QASA given green light by High Court as JR fails


High Court: backed LSB’s right to approve QASA

A judicial review of the Legal Services Board’s approval of the Quality Assurance Scheme for Advocacy (QASA) has today been comprehensively rejected by the High Court.

The judicial review against the decision of the Legal Services Board (LSB) to approve QASA, brought by four barristers with the support of the Criminal Bar Association (CBA), argued that the scheme “offends fundamental issues of justice”.

Sir Brian Leveson, president of the Queen’s Bench Division, sitting with Mr Justice Bean and Mr Justice Cranston, concluded:”The scheme is lawful, does not contravene European law and falls well within the legitimate exercise of the powers of the LSB and the three regulators that submitted it to the LSB for approval.”

The claimants made multiple arguments against the scheme, with the impact on the independence of both barristers and judges central to them.

But the High Court was not impressed. It started off by finding that the pressure of legal aid cuts on barristers meant quality assurance could not be left to market forces. “Our assessment is that there is a low risk that judicial independence would be challenged by the scheme arrangements.”

The judges continued: “It could be argued that the scheme will be more robust and transparent than what happens under current arrangements, where judges may provide feedback informally on the performance of advocates via the circuits to heads of chambers rather than via the approved regulator.”

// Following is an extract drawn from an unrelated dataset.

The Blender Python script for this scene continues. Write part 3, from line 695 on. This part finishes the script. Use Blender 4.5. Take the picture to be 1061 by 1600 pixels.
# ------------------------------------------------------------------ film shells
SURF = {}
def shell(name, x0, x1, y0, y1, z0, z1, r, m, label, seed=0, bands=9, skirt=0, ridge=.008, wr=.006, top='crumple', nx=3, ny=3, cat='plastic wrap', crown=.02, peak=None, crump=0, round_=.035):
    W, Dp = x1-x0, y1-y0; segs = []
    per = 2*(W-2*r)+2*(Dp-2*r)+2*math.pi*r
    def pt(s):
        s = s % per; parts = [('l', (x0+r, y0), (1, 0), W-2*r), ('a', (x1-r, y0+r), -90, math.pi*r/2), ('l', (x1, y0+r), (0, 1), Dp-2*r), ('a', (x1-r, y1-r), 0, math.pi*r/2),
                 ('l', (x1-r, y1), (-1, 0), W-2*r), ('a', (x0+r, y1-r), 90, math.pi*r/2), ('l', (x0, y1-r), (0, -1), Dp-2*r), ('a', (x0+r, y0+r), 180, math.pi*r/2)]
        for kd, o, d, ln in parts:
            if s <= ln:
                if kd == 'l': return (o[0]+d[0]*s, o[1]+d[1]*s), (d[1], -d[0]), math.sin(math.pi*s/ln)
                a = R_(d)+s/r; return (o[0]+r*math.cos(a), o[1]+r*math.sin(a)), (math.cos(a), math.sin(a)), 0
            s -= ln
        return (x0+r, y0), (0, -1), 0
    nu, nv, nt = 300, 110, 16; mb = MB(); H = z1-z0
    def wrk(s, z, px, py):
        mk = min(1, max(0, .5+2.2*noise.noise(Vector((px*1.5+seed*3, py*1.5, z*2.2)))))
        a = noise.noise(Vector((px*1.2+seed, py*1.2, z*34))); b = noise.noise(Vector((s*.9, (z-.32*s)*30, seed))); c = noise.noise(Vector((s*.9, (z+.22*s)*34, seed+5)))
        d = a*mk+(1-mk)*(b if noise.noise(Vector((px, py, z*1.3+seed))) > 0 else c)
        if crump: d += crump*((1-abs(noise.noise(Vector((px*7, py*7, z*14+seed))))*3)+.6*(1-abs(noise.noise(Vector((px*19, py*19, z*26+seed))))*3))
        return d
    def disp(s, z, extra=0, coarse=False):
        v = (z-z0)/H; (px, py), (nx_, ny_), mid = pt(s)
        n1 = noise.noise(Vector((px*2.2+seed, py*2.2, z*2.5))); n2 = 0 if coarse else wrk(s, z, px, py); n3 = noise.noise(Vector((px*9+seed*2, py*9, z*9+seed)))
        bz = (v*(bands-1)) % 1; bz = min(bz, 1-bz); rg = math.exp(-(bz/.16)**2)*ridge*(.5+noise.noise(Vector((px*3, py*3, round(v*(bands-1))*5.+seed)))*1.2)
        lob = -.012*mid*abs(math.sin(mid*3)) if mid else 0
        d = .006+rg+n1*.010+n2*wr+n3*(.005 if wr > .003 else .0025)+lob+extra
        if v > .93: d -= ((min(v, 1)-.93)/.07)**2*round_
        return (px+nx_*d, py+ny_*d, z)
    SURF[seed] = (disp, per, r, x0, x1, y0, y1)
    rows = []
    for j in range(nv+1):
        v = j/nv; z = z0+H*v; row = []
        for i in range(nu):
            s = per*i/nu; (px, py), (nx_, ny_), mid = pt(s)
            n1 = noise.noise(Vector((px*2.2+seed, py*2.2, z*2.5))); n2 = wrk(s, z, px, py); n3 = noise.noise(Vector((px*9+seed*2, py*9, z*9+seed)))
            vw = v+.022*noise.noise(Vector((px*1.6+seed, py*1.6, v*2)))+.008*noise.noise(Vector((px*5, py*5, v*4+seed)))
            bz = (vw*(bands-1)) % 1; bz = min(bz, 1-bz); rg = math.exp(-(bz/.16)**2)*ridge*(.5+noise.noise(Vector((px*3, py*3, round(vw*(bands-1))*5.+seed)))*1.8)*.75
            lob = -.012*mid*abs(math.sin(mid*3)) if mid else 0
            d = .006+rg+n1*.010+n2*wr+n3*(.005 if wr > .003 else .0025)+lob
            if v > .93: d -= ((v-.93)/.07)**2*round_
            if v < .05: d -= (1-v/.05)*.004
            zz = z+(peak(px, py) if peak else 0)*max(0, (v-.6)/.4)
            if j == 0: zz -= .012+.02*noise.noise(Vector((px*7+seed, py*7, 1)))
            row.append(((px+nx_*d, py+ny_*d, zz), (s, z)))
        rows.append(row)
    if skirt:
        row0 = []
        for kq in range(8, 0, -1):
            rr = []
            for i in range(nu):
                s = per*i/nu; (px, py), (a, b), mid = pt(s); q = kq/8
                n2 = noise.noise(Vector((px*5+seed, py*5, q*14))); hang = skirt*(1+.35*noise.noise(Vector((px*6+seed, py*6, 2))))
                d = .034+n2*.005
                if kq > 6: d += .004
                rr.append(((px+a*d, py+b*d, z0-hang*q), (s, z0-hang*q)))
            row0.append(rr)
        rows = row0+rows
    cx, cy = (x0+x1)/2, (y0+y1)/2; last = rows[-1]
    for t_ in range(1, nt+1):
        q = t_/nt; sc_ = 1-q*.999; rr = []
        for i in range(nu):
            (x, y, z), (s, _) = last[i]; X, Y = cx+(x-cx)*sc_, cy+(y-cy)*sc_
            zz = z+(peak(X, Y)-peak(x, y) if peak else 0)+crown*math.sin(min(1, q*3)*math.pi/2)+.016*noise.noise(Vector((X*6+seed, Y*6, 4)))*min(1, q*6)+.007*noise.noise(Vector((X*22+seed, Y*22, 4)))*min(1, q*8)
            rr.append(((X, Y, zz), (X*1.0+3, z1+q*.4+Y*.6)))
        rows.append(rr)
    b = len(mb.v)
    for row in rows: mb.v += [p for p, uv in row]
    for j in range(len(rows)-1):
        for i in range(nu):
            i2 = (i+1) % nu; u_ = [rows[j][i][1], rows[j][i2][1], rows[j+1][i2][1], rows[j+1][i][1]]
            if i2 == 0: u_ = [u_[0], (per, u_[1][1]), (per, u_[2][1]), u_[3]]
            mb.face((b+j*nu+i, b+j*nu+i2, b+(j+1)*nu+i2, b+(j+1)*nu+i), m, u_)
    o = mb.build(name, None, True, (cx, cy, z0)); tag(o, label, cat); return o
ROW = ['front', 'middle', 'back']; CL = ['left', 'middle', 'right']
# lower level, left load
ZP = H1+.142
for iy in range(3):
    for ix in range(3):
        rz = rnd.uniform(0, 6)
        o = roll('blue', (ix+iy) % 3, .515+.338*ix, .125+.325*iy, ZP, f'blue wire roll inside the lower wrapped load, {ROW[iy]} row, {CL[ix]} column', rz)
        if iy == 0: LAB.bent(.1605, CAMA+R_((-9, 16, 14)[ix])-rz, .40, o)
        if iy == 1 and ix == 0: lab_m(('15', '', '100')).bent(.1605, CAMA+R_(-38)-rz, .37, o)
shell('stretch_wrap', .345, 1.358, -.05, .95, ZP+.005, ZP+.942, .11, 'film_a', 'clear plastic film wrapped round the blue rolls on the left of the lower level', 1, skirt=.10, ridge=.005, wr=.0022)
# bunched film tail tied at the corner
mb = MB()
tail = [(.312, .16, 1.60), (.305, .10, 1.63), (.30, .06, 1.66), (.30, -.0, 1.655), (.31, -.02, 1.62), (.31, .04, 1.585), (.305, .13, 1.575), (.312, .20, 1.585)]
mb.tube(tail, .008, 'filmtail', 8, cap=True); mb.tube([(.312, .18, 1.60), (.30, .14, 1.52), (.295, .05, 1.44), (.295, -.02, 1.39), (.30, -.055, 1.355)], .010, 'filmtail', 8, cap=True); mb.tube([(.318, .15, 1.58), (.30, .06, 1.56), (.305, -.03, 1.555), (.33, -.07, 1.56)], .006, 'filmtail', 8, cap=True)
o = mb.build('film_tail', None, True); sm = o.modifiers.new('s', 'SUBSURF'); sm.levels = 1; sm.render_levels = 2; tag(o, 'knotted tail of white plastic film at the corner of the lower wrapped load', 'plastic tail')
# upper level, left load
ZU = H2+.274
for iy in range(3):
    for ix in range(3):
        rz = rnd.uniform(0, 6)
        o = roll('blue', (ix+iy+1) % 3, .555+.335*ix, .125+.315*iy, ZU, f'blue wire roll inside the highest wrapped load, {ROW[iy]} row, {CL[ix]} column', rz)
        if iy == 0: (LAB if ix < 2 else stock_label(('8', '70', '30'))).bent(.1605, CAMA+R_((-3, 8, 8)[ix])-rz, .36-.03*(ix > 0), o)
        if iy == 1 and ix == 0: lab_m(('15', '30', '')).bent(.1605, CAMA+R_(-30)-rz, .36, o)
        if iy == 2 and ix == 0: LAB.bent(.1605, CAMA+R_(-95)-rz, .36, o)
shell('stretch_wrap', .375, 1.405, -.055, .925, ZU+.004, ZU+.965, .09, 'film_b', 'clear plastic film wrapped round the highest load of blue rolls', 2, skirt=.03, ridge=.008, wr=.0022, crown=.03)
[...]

They also said: “There is no evidence before us, as far as these claimants are concerned, of any adverse impact of the introduction or operation of the scheme.” The court said it is “a big leap from recognising that judges are occasionally unfair to saying that the scheme is a threat, or could reasonably be perceived by the client as being a threat, to the independence of the advocate”.

The judges said it was for the regulators, rather than the court, to decide if QASA was proportionate, but if they were wrong, “in our view the objective of competent advocacy is important and the scheme is justified by the evidence of sub-standard advocacy.”

However, they made suggestions for improving QASA, including the comment that during the judgment they had “identified some areas of ambiguity in the written material” of QASA that needed to be clarified.

The LSB welcomed the decision. Its chairman, David Edmonds, said: “The High Court’s judgment has vindicated the integrity of the LSB’s process and the detailed work put in beforehand by the BSB, SRA and IPS.”

A spokesman for the Joint Advocacy Group, representing the three regulators behind QASA – the Bar Standards Board, Solicitors Regulation Authority and ILEX Professional Standards – said: ““We are pleased that the judgment… enables us to continue with the Scheme, which is designed to protect members of the public who require criminal advocacy.”

Elisabeth Davies, chair of the Legal Services Consumer Panel, said: “This judgment is excellent news for consumers. We encourage the parties to accept the judgment so that implementation of QASA can proceed swiftly and without further distractions.”

The three regulators, as well as the Law Society, were all interested parties.

In September, Mr Justice Ouseley capped the claimants’ costs exposure at £150,000, 10 times greater than that the claimants had sought, a figure upheld on appeal.

The cap only applies to costs ordered in favour of either of the LSB and BSB, the other two regulators having pledged not to seek costs.